For all his topicality, however, Solzhenitsyn is not as much a prophet in his own country as one might have imagined. This is due to the fact that, for all sorts of reasons good and bad, he has no love of Western capitalism. He is unimpressed by its supermarket and shocked by its television. He imagines for Russia a rather odd mixture, combining for a time the strong central power of the present regime with local institutions inspired by the czarist model and a capitalism of small enterprises, little banks and no concentration. His model for the present bears as much relation to reality as his vision of the past.

This is not the place to bring up to date the old Russian controversy between the Slavophiles and the Westernizers, which even in czarist times did not neatly divide reactionaries from progressives. Among the former you had people, such as the narodniks, who hoped to skip the capitalist transition and move Russia straight to a higher stage, based on the mir or the commune. Among the latter, you had those who wanted to import from the West a good system of exploitation. On the whole, however, it was among the Slavophiles that one smelled the stench of jingoism, racism and reaction, while most of the Westernizers borrowed from the outside world its most progressive ideas, which at the time were increasingly socialist. By now, the lines are even more complicated. Today’s Westernizers may be better than the Slavophiles on such issues as human rights or ethnic discrimination, but the ideas they bring back are inspired by the Chicago school or the Heritage Foundation. Indeed, Boris Yeltsin is leading a strange coalition combining monetarists, the new golden boys (often newly converted teachers of Marxism-Leninism, which says something about the depth of their convictions), with Russian nationalists of the Solzhenitsyn vintage. It is an alliance he will find Increasingly difficult to keep together.

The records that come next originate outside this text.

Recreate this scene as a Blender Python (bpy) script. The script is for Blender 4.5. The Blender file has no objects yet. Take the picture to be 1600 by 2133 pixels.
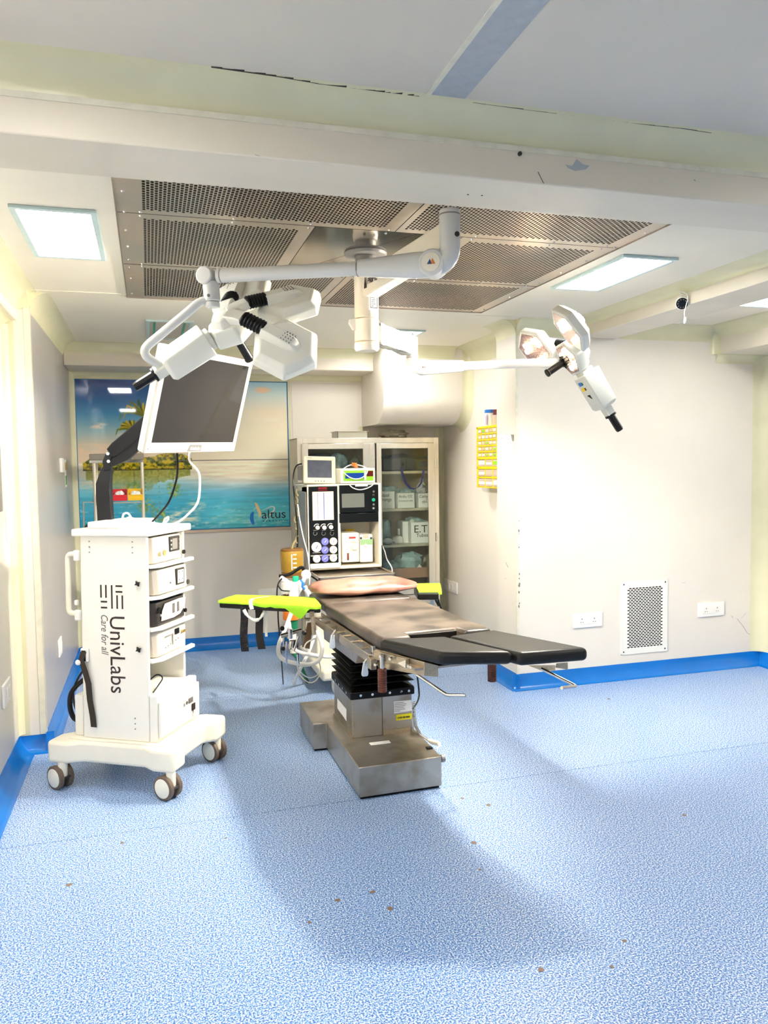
import bpy, bmesh, math, random
from mathutils import Matrix, Vector
random.seed(7)
SC = bpy.context.scene
COL = SC.collection
PI = math.pi
V = Vector

# ------------------------------------------------------------------ camera
F_PX = 1644.8
CAM_R = Matrix(((0.95838117, 0.03131344, -0.28376927),
                (-0.28510474, 0.05323895, -0.95701667),
                (-0.01485991, 0.99809072, 0.05995081)))
CAM_C = V((0, 0, 1.5))
cam_data = bpy.data.cameras.new('camera')
cam_data.sensor_fit = 'HORIZONTAL'
cam_data.sensor_width = 36.0
cam_data.lens = F_PX / 1600 * 36.0
cam_data.clip_start = 0.05
cam = bpy.data.objects.new('camera', cam_data)
COL.objects.link(cam)
cam.matrix_world = Matrix.Translation(CAM_C) @ CAM_R.to_4x4()
SC.camera = cam

def ray(px, py):
    return CAM_R @ V((px - 800, -(py - 1066.5), -F_PX))
def aty(px, py, y):
    r = ray(px, py); return CAM_C + r * (y / r.y)
def atx(px, py, x):
    r = ray(px, py); return CAM_C + r * (x / r.x)
def atz(px, py, z):
    r = ray(px, py); return CAM_C + r * ((z - 1.5) / r.z)
def atd(px, py, d):
    return CAM_C + ray(px, py) * (d / F_PX)

# ------------------------------------------------------------------ world, exposure
world = bpy.data.worlds.new('room_air'); SC.world = world
world.use_nodes = True
world.node_tree.nodes['Background'].inputs[0].default_value = (1, 0.97, 0.92, 1)
world.node_tree.nodes['Background'].inputs[1].default_value = 0.3
SC.view_settings.view_transform = 'Standard'
SC.view_settings.look = 'None'
SC.view_settings.gamma = 1.0
SC.view_settings.use_curve_mapping = False
SC.view_settings.exposure = 1.45
PANEL_W = 14.5        # radiance of the ceiling light panels
LAMP_W = 26.0         # lit lenses of the surgical lights
SPOT_L = 460.0         # beam of the left surgical light
SPOT_R = 155.0

# ------------------------------------------------------------------ mesh helpers
WM = {}
def wm(o): return WM.get(o.name, Matrix.Identity(4))

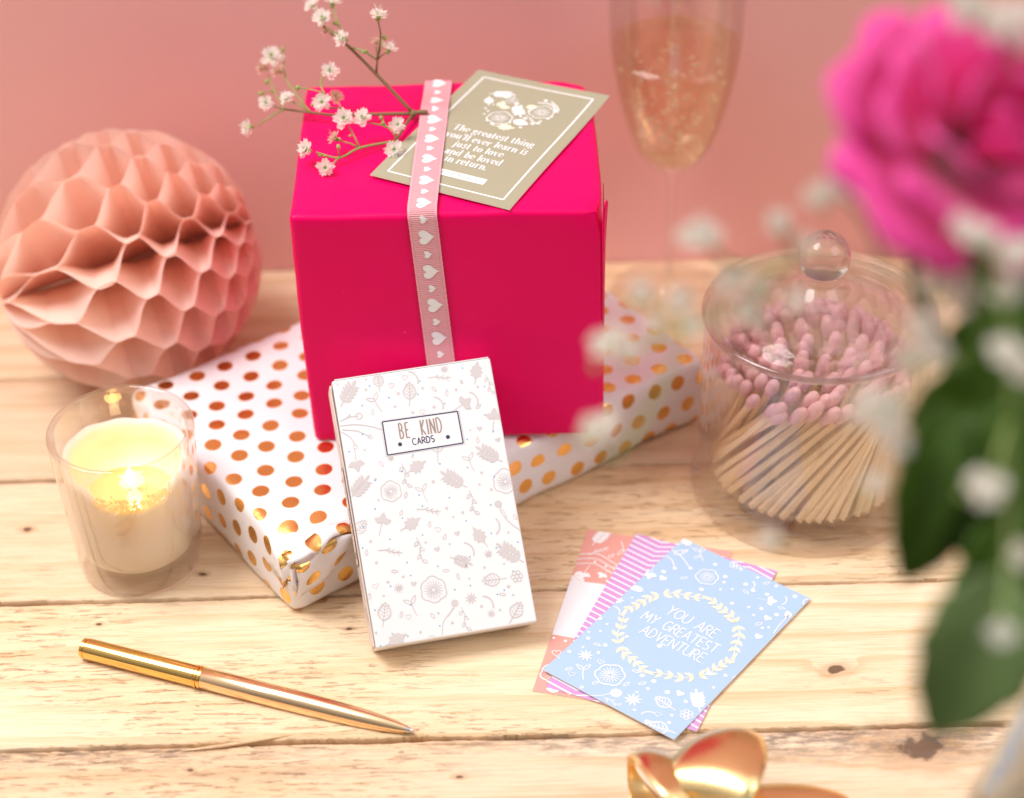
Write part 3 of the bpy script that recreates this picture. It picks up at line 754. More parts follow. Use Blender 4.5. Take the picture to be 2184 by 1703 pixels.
coral = paper('coral_card_stock', (.80, .36, .31), .6, .3, .05); whitep = paper('white_card_stock', (.84, .82, .85), .6, .2, .02); coral_ink = mat('coral_ink', (.75, .35, .28), .6)
c5 = crop(1180, 1160, .31702)
def quadH(q): return homog([c5(*p) for p in q], [(0, 0), (1, 0), (1, 1.58176), (0, 1.58176)])
def draw_coral(k):
    Z = 1.58176
    k.poly([(0, .52), (1, .52), (1, 1.055), (.75, 1.06), (.5, 1.05), (.2, 1.065), (0, 1.055)][::1], 3); k.k += 3
    k.frond((.10, 1.52), 0.158, 1.2, 2); k.sprout((.28, 1.43), 0.130, -1.2, 2); k.twig((.12, 1.38), 0.130, .6, 2); k.trefoil((.07, 1.14), 0.122, -1.7, 2); k.trefoil((.2, 1.16), 0.086, -2, 2)
    for p in ((.2, 1.24), (.27, 1.18), (.12, 1.27), (.31, 1.3), (.24, 1.1)): k.disc(p, .010, 2, 8)
    k.seed((.2, 1.33), .09, 1.0, 2); k.seed((.26, 1.22), .09, 1.2, 2)
    for s_ in (0, .05, .1): k.stroke(smooth([(0, 1.22+s_), (.12, 1.25+s_), (.22, 1.2+s_), (.3, 1.16+s_)], 4), .008, 2)
    k.frond((.05, 1.07), 0.115, 2.6, 2)
    for p in ((.02, .49), (.1, .48)): k.disc(p, .011, 2, 8)
    k.heart((.07, .36), .06, .2, 2, False); k.bloom((.1, .18), .16, 2); k.frond((.25, .06), 0.144, .3, 2); k.leafshape(k.X((.08, .03), 1, .4), .12, .04, 2); k.seed((.18, .3), .08, 1, 2)
    for q in range(22): 
        x = R_.uniform(.4, .98); y = R_.choice([R_.uniform(1.1, 1.55), R_.uniform(.05, .48)]); [k.disc((x, y), .011, 2, 8), k.seed((x, y), .09, R_.uniform(0, 6), 2), k.leafshape(k.X((x, y), 1, R_.uniform(0, 6)), .09, .03, 2)][q % 3] if False else k.leafshape(k.X((x, y), 1, R_.uniform(0, 6)), .09, .03, 2)
    # script initial, half covered
    k.stroke(smooth([(.30, .94), (.36, 1.0), (.44, .97), (.40, .90), (.34, .84), (.33, .79), (.40, .80), (.47, .84)], 5), .007, 4)
    k.stroke(smooth([(.26, .99), (.34, 1.02), (.42, 1.01)], 4), .006, 4)
card('greeting_card', 'coral card with white leaf print and blank white band, lowest of the fanned cards', .771, 9.897, -.265, .001, [coral, edge_w, white_ink, whitep, coral_ink], draw_coral)
purple = paper('lilac_card_stock', (.62, .30, .62), .6, .3, .05); plum = mat('plum_ink', (.16, .04, .14), .5)
def draw_purple(k):
    Z = 1.58176
    for i in range(-6, 40):
        y = i*.0505
        pts = [(-.02, y), (.19, y-.055), (.42, y+.035), (.62, y-.035), (.82, y+.035), (1.02, y-.03)]
        k.k = 0; k.stroke(pts, .0125, 2)
    k.k = 3
    k.poly([(.20, .3), (.84, .3), (.84, 1.26), (.20, 1.26)], 2); k.k += 1
    k.stroke([(.235, .34), (.235, 1.22)], .012, 4); k.stroke([(.235, 1.22), (.8, 1.22)], .012, 4); k.stroke([(.8, 1.22), (.8, .34)], .012, 4); k.stroke([(.8, .34), (.235, .34)], .012, 4)
card('greeting_card', 'lilac chevron striped card, middle of the fanned cards', .95, 9.80, -.428, .0095, [purple, edge_w, white_ink, whitep, plum], draw_purple)
blue = paper('sky_blue_card_stock', (.41, .57, .77), .6, .35, .05)
def draw_blue(k):
    Hm = quadH([(145, 1110), (1075, 1625), (2042, 620), (1130, 190)]); a = lambda x, y: Hm(*c5(x, y))
    A = lambda px0, px1: math.atan2(a(*px1)[1]-a(*px0)[1], a(*px1)[0]-a(*px0)[0])
    write(k, 'YOU ARE', a(1005, 712), a(1345, 900), .088, 2, lw=.085, gap=.17, jit=.02)
    write(k, 'MY GREATEST', a(828, 750), a(1352, 1008), .088, 2, lw=.085, gap=.15, jit=.03)
    write(k, 'ADVENTURE.', a(820, 850), a(1275, 1080), .088, 2, lw=.085, gap=.15, jit=.02)
    # wreath of cream leaf sprays
    cx, cy_ = a(1100, 868); rx = .385; ry = .385
    for j in range(8):
        t0 = 2*PI*j/8+.15; sg = 1 if j % 2 else -1; n = 6 if j % 2 else 5
        ts = [t0+(.70*q/(n-1))*1.0 for q in range(n)]
        if sg < 0: ts = ts[::-1]
        pts = [(cx+rx*(1+.03*math.sin(q*1.7))*math.cos(tt), cy_+ry*(1+.03*math.sin(q*1.7))*math.sin(tt)) for q, tt in enumerate(ts)]
        k.stroke(smooth(pts, 3), .007, 3)
        for q in range(1, n):
            dx, dy = pts[q][0]-pts[q-1][0], pts[q][1]-pts[q-1][1]; an = math.atan2(dy, dx); L = .072-.003*q
            for ss in (-1, 1): k.leafshape(k.X(pts[q-1], 1, an+ss*.72), L, .0125, 3)
        k.leafshape(k.X(pts[-1], 1, an), .06, .012, 3)
    k.bloom(a(1300, 462), .135, 2); k.bloom(a(618, 1150), .17, 2); k.burst(a(444, 1010), .11, 2); k.burst(a(780, 1330), .12, 2)
    k.veined(a(1045, 1385), .15, A((1045, 1385), (925, 1300)), 2); k.veined(a(225, 1010), .15, A((300, 1060), (180, 1000)), 2); k.frond(a(1245, 1345), 0.150, A((1245, 1400), (1220, 1270)), 2); k.berry(a(1163, 1443), .11, 2)
    k.dandelion(a(660, 1280), .15, A((660, 1280), (490, 1290)), 2); k.sprout(a(430, 1110), .13, A((430, 1200), (430, 1110)), 2); k.sprout(a(1250, 285), .13, A((1270, 350), (1250, 285)), 2)
    k.trefoil(a(1745, 635), 0.102, A((1620, 620), (1745, 635)), 2); k.trefoil(a(895, 440), 0.102, A((900, 400), (880, 470)), 2); k.frond(a(1150, 215), 0.109, A((1190, 260), (1130, 200)), 2)
    k.frond(a(810, 545), 0.088, A((850, 560), (770, 530)), 2); k.veined(a(1030, 1560), .18, A((1100, 1590), (980, 1550)), 2); k.leafshape(k.X(a(1060, 300), 1, 1), .1, .02, 2, False, .007)
    for p, q in (((1010, 250), (1180, 400)), ((1000, 310), (1070, 400)), ((1180, 230), (1050, 250))):
        k.stroke(smooth([a(*p), a((p[0]+q[0])/2+12, (p[1]+q[1])/2-14), a(*q)], 4), .007, 2); k.disc(a(*q), .014, 2, 9)
    k.berry(a(1500, 380), .1, 2); k.stroke(smooth([a(1780, 870), a(1830, 800), a(1890, 740)], 4), .007, 2); k.leafshape(k.X(a(1890, 760), 1, A((1890, 760), (1880, 720))), .07, .025, 2); k.leafshape(k.X(a(1990, 660), 1, 1), .08, .03, 2, False, .008)
    k.frond(a(650, 620), 0.088, .5, 2); k.vine(a(640, 1350), .1, 0, 2); k.vine(a(1790, 470), .12, 0.5, 2)
    for p in ((985, 470), (1115, 1290), (1735, 760), (1672, 890)): k.heart(a(*p), .055, 0, 2)
    for p in ((345, 1143), (960, 1440), (550, 1052)): k.heart(a(*p), .045, .3, 2, False)
    for p, t_ in (((300, 1110), .9), ((1120, 290), 1.2), ((1205, 330), 1.2), ((1110, 470), .8), ((490, 1215), 1.2), ((715, 1230), 1.4), ((820, 1220), 1.), ((1650, 805), 1.), ((1700, 515), 1.), ((1560, 555), -.3), ((1810, 680), .2), ((1490, 1190), 1.2), ((500, 925), .2), ((775, 1115), .1)): k.seed(a(*p), .085, t_, 2)
    for p, t_ in (((885, 1420), 2.3), ((1640, 530), .4), ((1870, 640), 0.3), ((680, 690), 1)): k.arc(a(*p), .11, t_, 2)
    for p in ((1355, 375), (990, 425), (980, 475), (1430, 462), (1575, 517), (1395, 550), (1480, 550), (1795, 530), (1930, 605), (1630, 560), (1690, 690), (1800, 735), (1745, 825), (1635, 735), (1480, 650), (427, 950), (467, 845), (462, 888), (330, 982), (535, 990), (583, 938), (545, 750), (548, 840), (595, 790), (770, 605), (725, 775), (735, 880), (790, 1045), (928, 1197), (808, 1275), (885, 1250), (1025, 1278), (1157, 1348), (792, 1405), (1058, 1447), (1040, 1500), (880, 1492), (418, 1238), (1355, 1250), (1440, 1165), (1325, 1150), (845, 1157), (965, 948), (1260, 550), (1380, 690), (1420, 500), (1540, 410), (1660, 470), (1600, 680), (1730, 590), (1700, 830)): k.disc(a(*p), R_.uniform(.008, .017), 2, 9)
card('greeting_card', 'sky blue card with a cream leaf wreath and adventure quote on top of the fan', 1.0357, 9.7235, -.6765, .018, [blue, edge_w, white_ink, cream], draw_blue,
     curl=lambda p, u, v: p+np.array([0, 0, .02*max(0, .5-v)**2*1.5+.012*max(0, .35-u)]))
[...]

New Times of Trouble undoubtedly, but also times of transition, when people and ideas change faster than one expects. Writing about Solzhenitsyn in the past I argued that, when a genuinely socialist society emerges in Russia, it will have to pay tribute to the man, mentally as well as physically a casualty of Stalinism. Today the prospect seems even more distant, yet when it comes, it will also be necessary to find a special place for Gorbachev, dismantler and victim of the Stalinist heritage. Real biographies of Yeltsin and Gorbachev are still to be written, but though the first is now unquestionably the winner, there is little doubt that the second will take pride of place when historians come to deal with this unfinished story.